Your Retirement Center Home
Current Articles
Money Magazine Archives
Fortune Magazine Archives
Capital Management Archives
 

I Owe U
by George Mannes

September 2005

To make sure your college-bound child doesn't graduate with a B.A. in credit-card debt, follow these rules

After years of saving for college (or scrambling at the last minute to come up with the dough), you've mailed the check for the first semester and are ready to pack your budding scholar off to school. Your college money worries are over.

Not so fast, Mom and Dad. The real financial aid crisis may just be starting. After years of spending under your watchful eye, your child is heading off into uncharted, unsupervised economic territory, marked by unexpected expenses, easy access to credit cards and near-infinite temptations to squander money. It all adds up to perfect conditions for financial trouble--misadventures that often climax in phone calls home begging for a bailout. "I see students all the time who max out their credit cards, spend all their college aid, run out of money and are looking for emergency loans--and it's only mid-semester," says Dorothy Bagwell, a Texas Tech professor who directs a peer-to-peer personal-finance program at the university.

This won't happen to your kid, of course--at least not if you run through some basics about managing money and ground rules about spending, credit and the limits of parental aid before he sets foot on campus. This guide should help.

  • 23% of college students owe more than $3,000 on their credit cards
  • $1,659 is the amount that the average student spends on miscellaneous college costs
  • 35% of students consider themselves to be in debt
  • 62% of students in debt ask family members for money

    SOURCES: Nellie Mae; the College Board (at a four-year public institution); the Ohio State University

Do Some Home Schooling
In an ideal world, you would have been teaching your children the rudiments of personal finance from the time they were small, giving them an allowance to build budgeting and saving skills, helping them distinguish between needs and wants and, as they got older, imparting technical expertise, like how to balance a checkbook. At the least, teenagers ought to get a fixed weekly amount to buy their own food, entertainment and clothing, so they get used to living on a budget while still at home. "If you don't give your kid freedom to make choices with money, including stupid choices, he'll make plenty when he gets to college," says John Gardner, a senior fellow at the National Resource Center for the First-Year Experience, which focuses on freshman life.

But maybe your child is enrolling at State U. this month and all you have time for is a crash course on the way to school. Lesson 1: Don't spend more money than you have. Lesson 2: Divide spending into needs (say, quarters for the laundry machine) and wants ($1,800 for a spring break trip to Florida). Lesson 3: Don't pay for the wants unless you can cover the needs.

Get a Grip on Costs
Part of your challenge as a parent is figuring out just how much money your newly minted college student will really need for campus living expenses--and how much of that total should come from your wallet. While every school publishes its tuition, room and board and other fixed fees, it's harder to get a handle on the myriad other expenses that pop up.

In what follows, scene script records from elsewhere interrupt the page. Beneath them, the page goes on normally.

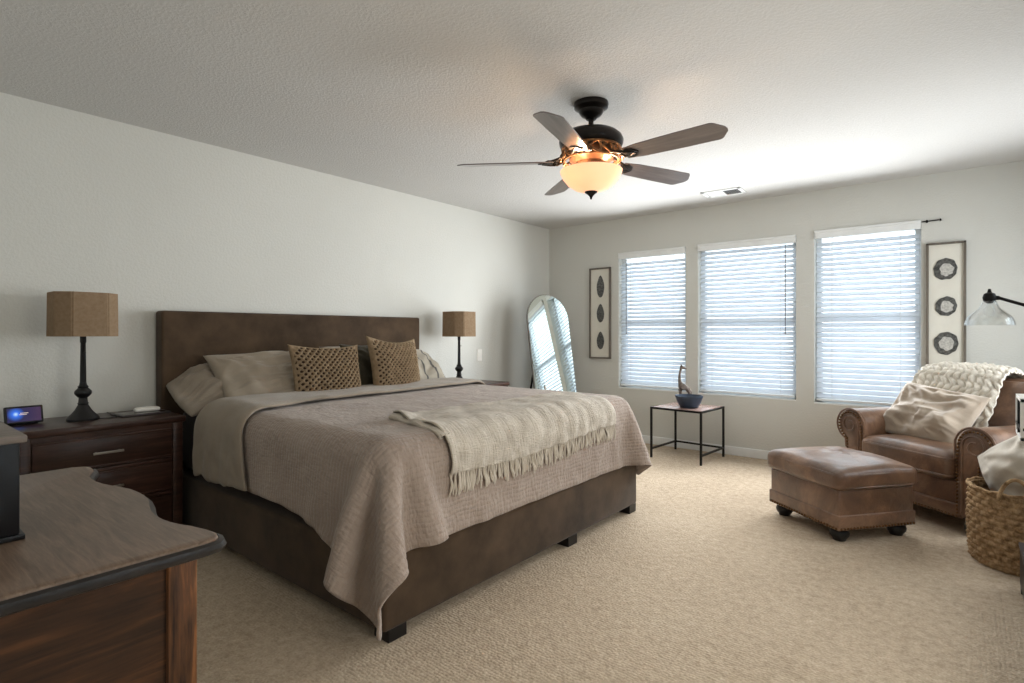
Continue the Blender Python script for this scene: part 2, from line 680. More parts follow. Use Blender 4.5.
def make_blind(w, h, loc, rz, label, wand_side=-1, wand_len=0.62):
    t = thing('window_blind', label, 'blind', loc, rz, 'white slatted blinds on the windows')
    bm = box(B(), -w / 2 + 0.004, w / 2 - 0.004, 0.012, 0.062, h - 0.05, h - 0.004, 0.003)
    mesh_obj('headrail', bm, M['vinyl'], t, False)
    bm = box(B(), -w / 2 - 0.004, w / 2 + 0.004, -0.018, -0.004, h - 0.062, h + 0.006, 0.004)
    box(bm, -w / 2 - 0.004, w / 2 + 0.004, -0.024, -0.004, h - 0.012, h + 0.008, 0.004)
    box(bm, -w / 2 - 0.004, -w / 2 + 0.004, -0.018, 0.0, h - 0.062, h + 0.006, 0.002)
    mesh_obj('valance', bm, M['trim'], t, False)
    pitch = 0.0445
    n = int((h - 0.10) / pitch)
    s = B()
    a = math.radians(44)
    for i in range(n):
        z = 0.062 + i * pitch
        Mx = Matrix.Translation((0, 0.040, z)) @ Euler((a + random.uniform(-0.02, 0.02), 0, 0)).to_matrix().to_4x4()
        box(s, -w / 2 + 0.008, w / 2 - 0.008, -0.0268, 0.0268, -0.0014, 0.0014, 0, 1, Mx)
    mesh_obj('slats', s, M['blind'], t, False)
    bm = box(B(), -w / 2 + 0.008, w / 2 - 0.008, 0.022, 0.058, 0.014, 0.034, 0.004)
    mesh_obj('bottom_rail', bm, M['vinyl'], t, False)
    for sx in (-1, 1):
        c = B()
        x = sx * (w / 2 - 0.13)
        tube(c, [(x, 0.012, 0.03), (x, 0.012, h - 0.05)], 0.0016, 6)
        tube(c, [(x, 0.064, 0.03), (x, 0.064, h - 0.05)], 0.0016, 6)
        mesh_obj('ladder_cord', c, M['vinyl'], t)
    if wand_len:
        c = B()
        x = wand_side * (w / 2 - 0.085)
        tube(c, [(x, -0.0005, h - 0.07), (x, 0.002, h - 0.07 - wand_len)], 0.0042, 8)
        lathe(c, [(0.0, -0.02), (0.007, -0.014), (0.006, 0.0), (0.0, 0.004)], 8, (x, 0.002, h - 0.07 - wand_len))
        mesh_obj('tilt_wand', c, M['clear_grey'], t)
    return t


M['clear_grey'] = simple('grey_plastic_wand', (120, 122, 124), 0.3, var=0.05)
BL = ['white slatted blind on the narrow window beside the teardrop agate art',
      'white slatted blind on the middle, widest window behind the giraffe figurine',
      'white slatted blind on the window between the armchair and the ring agate art']
for i, (a, b, c, d) in enumerate(WINS):
    make_window(i + 1, b - a, d - c, ((a + b) / 2, BY, c), 0)
    make_blind(b - a - 0.012, d - c - 0.012, ((a + b) / 2, BY + 0.004, c + 0.012), 0, BL[i], (-1, 1, 1)[i], (0.80, 0.80, 0.0)[i])
for i, (r_, lb) in enumerate(((RWIN, 'white slatted blind on the right wall behind the floor lamp'), (FILL_WIN, 'white slatted blind on the added unseen window of the right wall nearest the viewer'))):
    make_window(4 + i, r_[1] - r_[0], r_[3] - r_[2], (RX, (r_[0] + r_[1]) / 2, r_[2]), -PI / 2)
    make_blind(r_[1] - r_[0] - 0.012, r_[3] - r_[2] - 0.012, (RX + 0.004, (r_[0] + r_[1]) / 2, r_[2] + 0.012), -PI / 2, lb, 1, 0.6)

# cord cleats hanging by the blinds and the bare rod end over the right window
bm = tube(B(), [(-0.262, BY - 0.012, 2.066), (-0.20, BY - 0.012, 2.067), (-0.150, BY - 0.012, 2.069)], 0.0045, 8)
lathe(bm, [(0.0, 0), (0.009, 0.003), (0.009, 0.012), (0.0, 0.015)], 10, (-0.150, BY - 0.012, 2.069), Matrix.Rotation(PI / 2, 4, 'Y'))
box(bm, -0.235, -0.222, BY - 0.014, BY, 2.055, 2.078, 0.002)
tag(mesh_obj('curtain_rod', bm, M['black_metal']), 'short dark rod end sticking out past the right window blind', 'curtain rod')

# wall outlet and ceiling vent
t = thing('wall_switch', 'white switch plate on the wall right of the far bedside lamp', 'switch', (LX, 4.245, 0.95))
mesh_obj('plate', box(B(), 0, 0.007, -0.037, 0.037, -0.06, 0.06, 0.003), M['white_plastic'], t)
mesh_obj('rocker', box(B(), 0.006, 0.011, -0.016, 0.016, -0.033, 0.033, 0.002), M['white_plastic'], t)

t = thing('ceiling_vent', 'small white air vent in the ceiling near the windows', 'vent', (-1.67, 5.04, CH), math.radians(3))
bm = B()
for (a, b, c, d) in ((-0.17, 0.17, -0.115, -0.085), (-0.17, 0.17, 0.085, 0.115), (-0.17, -0.14, -0.115, 0.115), (0.14, 0.17, -0.115, 0.115), (-0.01, 0.01, -0.09, 0.09)):
    box(bm, a, b, c, d, -0.008, 0, 0.002)
mesh_obj('vent_frame', bm, M['trim'], t)
mesh_obj('vent_duct', box(B(), 0.01, 0.14, -0.085, 0.085, -0.0015, -0.0005), M['black'], t)
bm = B()
for i in range(7):
    x = -0.13 + i * 0.018
    box(bm, x, x + 0.019, -0.088, 0.088, -0.006, -0.003)
mesh_obj('louver', bm, M['trim'], t)
bm = B()
for i in range(6):
    x = 0.022 + i * 0.02
    box(bm, -0.002, 0.002, -0.088, 0.088, -0.006, 0.0, M=Matrix.Translation((x, 0, -0.001)) @ Matrix.Rotation(0.5, 4, 'Y'))
mesh_obj('louver', bm, M['clear_grey'], t)

# ================================================================== bed
BX0, BX1, BYA, BYB = -3.79, -1.68, 1.30, 3.37
bed = thing('bed', 'king bed with brown microsuede headboard and box base', 'bed', (-2.75, 2.33, 0))
OFF = Vector((2.75, -2.33, 0))


def bbox(x0, x1, y0, y1, z0, z1, bev, seg=3):
    bm = box(B(), x0, x1, y0, y1, z0, z1, bev, seg)
    bmesh.ops.translate(bm, verts=bm.verts, vec=OFF)
    return bm


mesh_obj('headboard', bbox(LX + 0.005, -3.79, 1.265, 3.335, 0.06, 1.318, 0.016), M['suede'], bed)
mesh_obj('base', bbox(BX0, BX1, BYA, BYB, 0.05, 0.335, 0.018), M['suede'], bed)
for (x, y) in ((-1.735, 1.375), (-1.73, 3.32), (-3.7, 1.35), (-3.7, 3.32), (-1.73, 2.6)):
    mesh_obj('leg', bbox(x - 0.045, x + 0.045, y - 0.045, y + 0.045, 0.0, 0.056, 0.003, 1), M['black'], bed)
bm = B()
puff(bm, ((-3.78 - 1.71) / 2 + OFF.x, 2.335 + OFF.y, 0.532), 2.07, 2.0, 0.395, 0.09, 0.0, 0.0, 16)
mesh_obj('mattress', bm, M['mattress_shade'], bed, angle=0)


# ------------------------------------------------------------------ cloth: position based drape over rounded boxes
def sdf_push(P, lo, hi, r, eps):
    c = (np.array(lo) + np.array(hi)) / 2
    h = (np.array(hi) - np.array(lo)) / 2 - r
    q = P - c
    s = np.sign(q)
    s[s == 0] = 1
    d = np.abs(q) - h
    out = np.maximum(d, 0)
    L = np.linalg.norm(out, axis=1)
    inside = np.minimum(d.max(axis=1), 0)
    dist = L + inside - r - eps
    n = np.where(L[:, None] > 1e-9, out / np.maximum(L, 1e-9)[:, None], 0)
    k = np.argmax(d, axis=1)
    alt = np.zeros_like(P)
    alt[np.arange(len(P)), k] = 1
    n = np.where(L[:, None] > 1e-9, n, alt) * s
    hit = dist < 0
    return hit, dist, n


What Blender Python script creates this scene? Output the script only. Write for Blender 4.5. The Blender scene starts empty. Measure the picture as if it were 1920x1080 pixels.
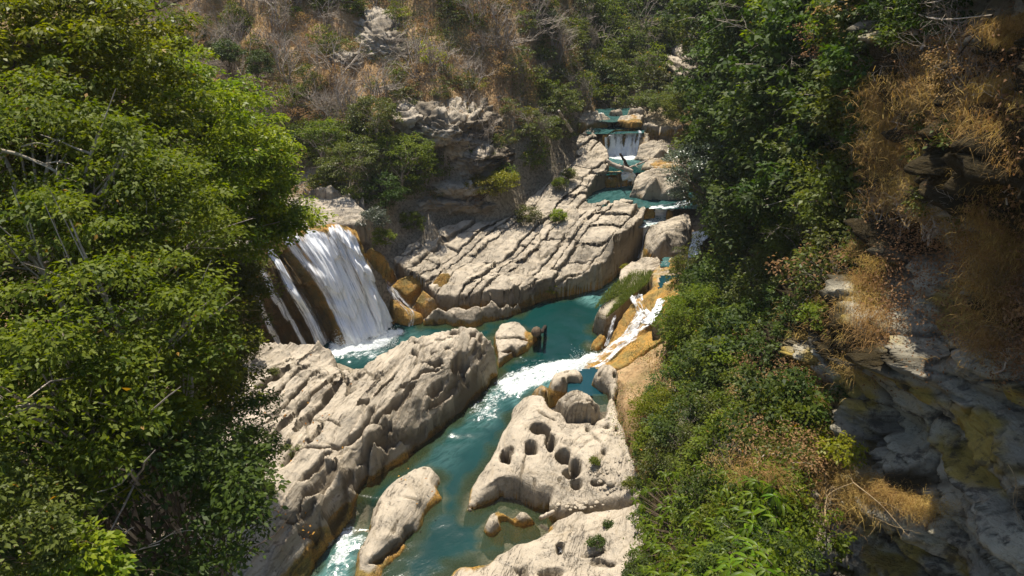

Books and supplies, for instance, will likely cost more than $850 a year. Health insurance, if your child needs it, could run $1,300. Put line items in the budget for clothing, phone and toiletries, as well as a computer, dorm room decor, entertainment, transportation and meals not on the dining plan. If your child will have a car, figure in the cost of campus permits, plus insurance, gas and maintenance. All told, you're probably looking at a couple of thousand dollars a year or more on top of the college's sticker price.

The big question: Who pays for what? Often the most practical solution is to decide on a general amount you will provide for living expenses--a number that reflects actual costs, your financial resources and your philosophy about your kid's responsibility for paying part of her own way. Then clarify with your child the bills you expect her to shoulder.

For example, when Pamela and Glenn Jenkins of Montclair, N.J. sent their daughter Tiffany to Howard University last fall, they gave her a $150-a-month allowance and agreed to cover the $30 a month to keep her cell phone on their family billing plan. But when Tiffany, 19, wanted a new phone and upgraded service, her parents told her that she'd have to pay the $30-a-month difference.

To hold up their end of the bargain, many students will need to get a summer job or a part-time job at school. Having to work for what they want is a good financial lesson--up to a point. Jobs that require more than 15 hours a week interfere with academic work, studies suggest. Certain jobs, though, can pay off in more ways than one. For Liz Seely, 23, a part-time job in the admissions office at Tulane as an undergrad led to a full-time job as an admissions counselor after graduation.